TU Delft  /  Essays  /  Prompt 1

TU Delft: Motivation assignment

Short, structured response in the digital learning environment (typically a few hundred words; no fixed national word count)

Why have you chosen this program at TU Delft, and what makes you a good fit for it?
What it’s really asking

This is the motivation piece inside the matching procedure for numerus fixus programs. It asks you to justify your choice of this specific program at this specific university, and to show realistic insight into what it involves and why it suits you.

Why they ask it

TU Delft uses it to confirm fit before you commit, not to rank you against others. A clear, evidenced answer reassures the program that you understand what you are signing up for and reduces the risk you drop out in year one. It also forces you to confront whether the course is genuinely right for you.

Three ways in
Anchor in real course content

Name two or three concrete first-year topics or aspects of the program and say why they appeal to how you think.

Connect to something you have done

Tie a real thing you have built, solved, or read about to the discipline, briefly and specifically.

Show clear-eyed realism

State honestly what you expect to find hard and how you plan to handle it, proving you have looked closely at the course.

✕  Weak opening

“Ever since I was a child, I have been passionate about engineering and dreamed of studying at a world-class university.”

✓  Strong opening

“What pulled me toward this program was realizing that the first-year course on structural mechanics answers a question I had been stuck on while building a competition robot.”

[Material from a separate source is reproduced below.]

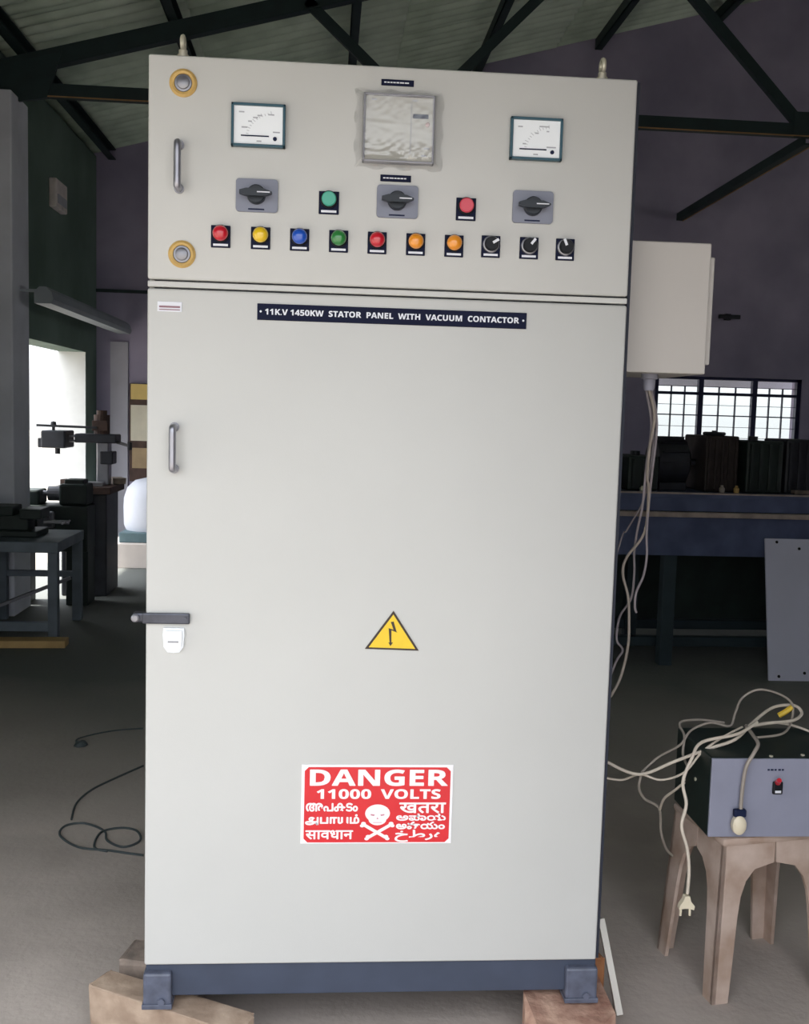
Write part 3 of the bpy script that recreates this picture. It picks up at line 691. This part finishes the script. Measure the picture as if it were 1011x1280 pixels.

✦ Annotated example · Aerospace fit, tested honestly. Written by EssayLens to teach, not a real applicant’s essay. Tap a highlighted line →
I want to study Aerospace Engineering at TU Delft because the problem I keep returning to is structural, not science-fictional: how do you make a wing both lighter and more tolerant of fatigue? 1Last year I built a balsa-and-carbon glider for a regional competition and watched my first design crack at the wing root under a load my spreadsheet said it could carry. 2I had treated the joint as a point load when the stress was actually distributed and concentrating exactly where I had glued, not where I had calculated. Redesigning it taught me more than the win would have. 3TU Delft fits because the program treats this kind of work as the core of the degree, not an extracurricular. The Aerospace Structures and Computational Mechanics group, and courses in finite element analysis and aeroelasticity, are exactly the tools I lacked when my glider failed. 4I am also drawn to the Dutch approach of designing for real constraints, the same instinct that drained a country below sea level. 5What makes me a good fit is partly preparation: I have completed calculus through differential equations and a linear algebra course, and I am comfortable working in Python and a little MATLAB. But it is mainly temperament. I am the person who reopens the spreadsheet after the part has already broken, because the broken part is where the real model is hiding. That is the engineer I want TU Delft to make me into.6
  1. 1Opens by naming a concrete, bounded engineering problem rather than a vague passion for flight. TU Delft rewards evidence that you actually understand the field, and trade-offs (lighter versus fatigue-tolerant) signal that understanding immediately.
  2. 2Concrete, falsifiable detail. A real artifact and a real failure are far more convincing than adjectives about being 'driven' or 'curious.'
  3. 3This is the honesty TU Delft asks for: naming the specific modelling mistake and what it corrected, not just reporting a setback and moving on.
  4. 4Specific to the program: a named group and named courses tied back to the personal failure. This proves the fit is researched, not generic, which is precisely what the motivation assignment screens for.
  5. 5A light, accurate cultural note that connects the field to the place without flattery, showing genuine fit with the institution rather than ranking-chasing.
  6. 6Closes by pairing concrete mathematical readiness (named courses and tools) with temperament. TU Delft explicitly rewards analytical readiness, and ending on the failure-as-information theme keeps the whole essay coherent.
Stuck? Start here
  • Which two or three first-year topics in this exact program genuinely interest me, and why?
  • What have I actually built, solved, or read that connects to this field?
  • What part of this program do I expect to find hardest, and what is my honest plan for it?
Before you submit
  • Have I named specific content from this program rather than praising the field in general?
  • Does my answer match the picture of a quantitatively capable applicant the tests will show?
  • Have I been honest about fit and difficulty instead of writing a sales pitch?